» **Goal of the exercise**: Copy out each line below exactly as it appears.

# Start of Data

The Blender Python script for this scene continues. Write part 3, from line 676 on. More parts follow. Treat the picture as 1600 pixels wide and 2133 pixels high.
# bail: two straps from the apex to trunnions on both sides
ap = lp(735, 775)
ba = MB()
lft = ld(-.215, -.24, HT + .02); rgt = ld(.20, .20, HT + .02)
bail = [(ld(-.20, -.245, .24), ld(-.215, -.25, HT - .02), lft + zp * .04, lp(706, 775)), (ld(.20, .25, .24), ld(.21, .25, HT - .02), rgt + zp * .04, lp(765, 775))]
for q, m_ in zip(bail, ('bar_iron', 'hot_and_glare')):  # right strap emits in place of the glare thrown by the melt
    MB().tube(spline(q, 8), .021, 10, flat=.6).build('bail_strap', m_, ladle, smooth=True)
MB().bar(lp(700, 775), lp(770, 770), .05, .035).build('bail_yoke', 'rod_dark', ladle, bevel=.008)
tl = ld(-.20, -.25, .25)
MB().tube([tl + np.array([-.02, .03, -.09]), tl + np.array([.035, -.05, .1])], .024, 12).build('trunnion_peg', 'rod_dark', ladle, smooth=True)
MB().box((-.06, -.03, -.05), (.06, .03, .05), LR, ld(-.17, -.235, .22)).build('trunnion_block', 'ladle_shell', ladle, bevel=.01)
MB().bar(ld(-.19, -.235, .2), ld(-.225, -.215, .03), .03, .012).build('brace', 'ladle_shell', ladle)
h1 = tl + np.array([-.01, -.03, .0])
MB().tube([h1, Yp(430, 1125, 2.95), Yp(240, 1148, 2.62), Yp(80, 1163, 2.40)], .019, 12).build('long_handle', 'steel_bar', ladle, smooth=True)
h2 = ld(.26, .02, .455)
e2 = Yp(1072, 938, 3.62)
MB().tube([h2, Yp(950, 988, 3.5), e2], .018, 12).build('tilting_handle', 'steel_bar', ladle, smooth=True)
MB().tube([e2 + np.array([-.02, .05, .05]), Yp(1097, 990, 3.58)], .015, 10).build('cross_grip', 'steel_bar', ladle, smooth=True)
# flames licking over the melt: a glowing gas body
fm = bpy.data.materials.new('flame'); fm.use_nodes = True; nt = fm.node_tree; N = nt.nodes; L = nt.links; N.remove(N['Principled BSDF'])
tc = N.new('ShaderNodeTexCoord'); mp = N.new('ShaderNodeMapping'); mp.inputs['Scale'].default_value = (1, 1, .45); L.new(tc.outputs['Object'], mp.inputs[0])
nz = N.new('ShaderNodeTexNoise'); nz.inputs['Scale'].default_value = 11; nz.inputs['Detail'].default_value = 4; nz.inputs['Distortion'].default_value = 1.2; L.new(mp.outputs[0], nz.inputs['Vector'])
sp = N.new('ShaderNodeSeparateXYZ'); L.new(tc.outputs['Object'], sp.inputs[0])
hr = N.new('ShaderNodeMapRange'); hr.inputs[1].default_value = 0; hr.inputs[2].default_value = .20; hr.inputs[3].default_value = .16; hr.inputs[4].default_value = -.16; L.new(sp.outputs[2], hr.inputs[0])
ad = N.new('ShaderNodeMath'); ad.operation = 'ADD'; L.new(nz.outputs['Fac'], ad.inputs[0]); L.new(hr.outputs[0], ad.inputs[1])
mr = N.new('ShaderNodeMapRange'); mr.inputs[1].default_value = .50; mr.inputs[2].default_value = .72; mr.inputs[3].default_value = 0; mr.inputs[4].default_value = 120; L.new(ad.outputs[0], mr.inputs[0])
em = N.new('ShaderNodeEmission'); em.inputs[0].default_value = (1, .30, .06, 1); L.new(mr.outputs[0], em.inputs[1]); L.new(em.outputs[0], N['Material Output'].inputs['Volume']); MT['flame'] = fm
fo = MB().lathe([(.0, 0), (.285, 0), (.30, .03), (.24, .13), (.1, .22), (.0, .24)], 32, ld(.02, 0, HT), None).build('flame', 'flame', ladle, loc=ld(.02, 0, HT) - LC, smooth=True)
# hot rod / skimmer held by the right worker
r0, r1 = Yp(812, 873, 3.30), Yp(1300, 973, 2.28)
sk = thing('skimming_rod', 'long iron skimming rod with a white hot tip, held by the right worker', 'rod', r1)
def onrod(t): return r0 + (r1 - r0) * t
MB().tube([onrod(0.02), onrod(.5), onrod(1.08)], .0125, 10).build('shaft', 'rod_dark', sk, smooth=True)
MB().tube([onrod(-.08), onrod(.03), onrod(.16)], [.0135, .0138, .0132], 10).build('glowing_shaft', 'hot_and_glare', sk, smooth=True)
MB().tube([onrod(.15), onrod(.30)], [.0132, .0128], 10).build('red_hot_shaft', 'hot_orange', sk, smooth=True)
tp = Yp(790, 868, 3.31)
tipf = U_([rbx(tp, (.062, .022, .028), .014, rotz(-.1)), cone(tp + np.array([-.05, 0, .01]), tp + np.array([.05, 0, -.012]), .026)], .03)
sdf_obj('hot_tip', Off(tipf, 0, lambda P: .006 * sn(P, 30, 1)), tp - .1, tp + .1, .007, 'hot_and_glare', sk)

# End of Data

» **Answer to this task**:
The Blender Python script for this scene continues. Write part 3, from line 676 on. More parts follow. Treat the picture as 1600 pixels wide and 2133 pixels high.
# bail: two straps from the apex to trunnions on both sides
ap = lp(735, 775)
ba = MB()
lft = ld(-.215, -.24, HT + .02); rgt = ld(.20, .20, HT + .02)
bail = [(ld(-.20, -.245, .24), ld(-.215, -.25, HT - .02), lft + zp * .04, lp(706, 775)), (ld(.20, .25, .24), ld(.21, .25, HT - .02), rgt + zp * .04, lp(765, 775))]
for q, m_ in zip(bail, ('bar_iron', 'hot_and_glare')):  # right strap emits in place of the glare thrown by the melt
    MB().tube(spline(q, 8), .021, 10, flat=.6).build('bail_strap', m_, ladle, smooth=True)
MB().bar(lp(700, 775), lp(770, 770), .05, .035).build('bail_yoke', 'rod_dark', ladle, bevel=.008)
tl = ld(-.20, -.25, .25)
MB().tube([tl + np.array([-.02, .03, -.09]), tl + np.array([.035, -.05, .1])], .024, 12).build('trunnion_peg', 'rod_dark', ladle, smooth=True)
MB().box((-.06, -.03, -.05), (.06, .03, .05), LR, ld(-.17, -.235, .22)).build('trunnion_block', 'ladle_shell', ladle, bevel=.01)
MB().bar(ld(-.19, -.235, .2), ld(-.225, -.215, .03), .03, .012).build('brace', 'ladle_shell', ladle)
h1 = tl + np.array([-.01, -.03, .0])
MB().tube([h1, Yp(430, 1125, 2.95), Yp(240, 1148, 2.62), Yp(80, 1163, 2.40)], .019, 12).build('long_handle', 'steel_bar', ladle, smooth=True)
h2 = ld(.26, .02, .455)
e2 = Yp(1072, 938, 3.62)
MB().tube([h2, Yp(950, 988, 3.5), e2], .018, 12).build('tilting_handle', 'steel_bar', ladle, smooth=True)
MB().tube([e2 + np.array([-.02, .05, .05]), Yp(1097, 990, 3.58)], .015, 10).build('cross_grip', 'steel_bar', ladle, smooth=True)
# flames licking over the melt: a glowing gas body
fm = bpy.data.materials.new('flame'); fm.use_nodes = True; nt = fm.node_tree; N = nt.nodes; L = nt.links; N.remove(N['Principled BSDF'])
tc = N.new('ShaderNodeTexCoord'); mp = N.new('ShaderNodeMapping'); mp.inputs['Scale'].default_value = (1, 1, .45); L.new(tc.outputs['Object'], mp.inputs[0])
nz = N.new('ShaderNodeTexNoise'); nz.inputs['Scale'].default_value = 11; nz.inputs['Detail'].default_value = 4; nz.inputs['Distortion'].default_value = 1.2; L.new(mp.outputs[0], nz.inputs['Vector'])
sp = N.new('ShaderNodeSeparateXYZ'); L.new(tc.outputs['Object'], sp.inputs[0])
hr = N.new('ShaderNodeMapRange'); hr.inputs[1].default_value = 0; hr.inputs[2].default_value = .20; hr.inputs[3].default_value = .16; hr.inputs[4].default_value = -.16; L.new(sp.outputs[2], hr.inputs[0])
ad = N.new('ShaderNodeMath'); ad.operation = 'ADD'; L.new(nz.outputs['Fac'], ad.inputs[0]); L.new(hr.outputs[0], ad.inputs[1])
mr = N.new('ShaderNodeMapRange'); mr.inputs[1].default_value = .50; mr.inputs[2].default_value = .72; mr.inputs[3].default_value = 0; mr.inputs[4].default_value = 120; L.new(ad.outputs[0], mr.inputs[0])
em = N.new('ShaderNodeEmission'); em.inputs[0].default_value = (1, .30, .06, 1); L.new(mr.outputs[0], em.inputs[1]); L.new(em.outputs[0], N['Material Output'].inputs['Volume']); MT['flame'] = fm
fo = MB().lathe([(.0, 0), (.285, 0), (.30, .03), (.24, .13), (.1, .22), (.0, .24)], 32, ld(.02, 0, HT), None).build('flame', 'flame', ladle, loc=ld(.02, 0, HT) - LC, smooth=True)
# hot rod / skimmer held by the right worker
r0, r1 = Yp(812, 873, 3.30), Yp(1300, 973, 2.28)
sk = thing('skimming_rod', 'long iron skimming rod with a white hot tip, held by the right worker', 'rod', r1)
def onrod(t): return r0 + (r1 - r0) * t
MB().tube([onrod(0.02), onrod(.5), onrod(1.08)], .0125, 10).build('shaft', 'rod_dark', sk, smooth=True)
MB().tube([onrod(-.08), onrod(.03), onrod(.16)], [.0135, .0138, .0132], 10).build('glowing_shaft', 'hot_and_glare', sk, smooth=True)
MB().tube([onrod(.15), onrod(.30)], [.0132, .0128], 10).build('red_hot_shaft', 'hot_orange', sk, smooth=True)
tp = Yp(790, 868, 3.31)
tipf = U_([rbx(tp, (.062, .022, .028), .014, rotz(-.1)), cone(tp + np.array([-.05, 0, .01]), tp + np.array([.05, 0, -.012]), .026)], .03)
sdf_obj('hot_tip', Off(tipf, 0, lambda P: .006 * sn(P, 30, 1)), tp - .1, tp + .1, .007, 'hot_and_glare', sk)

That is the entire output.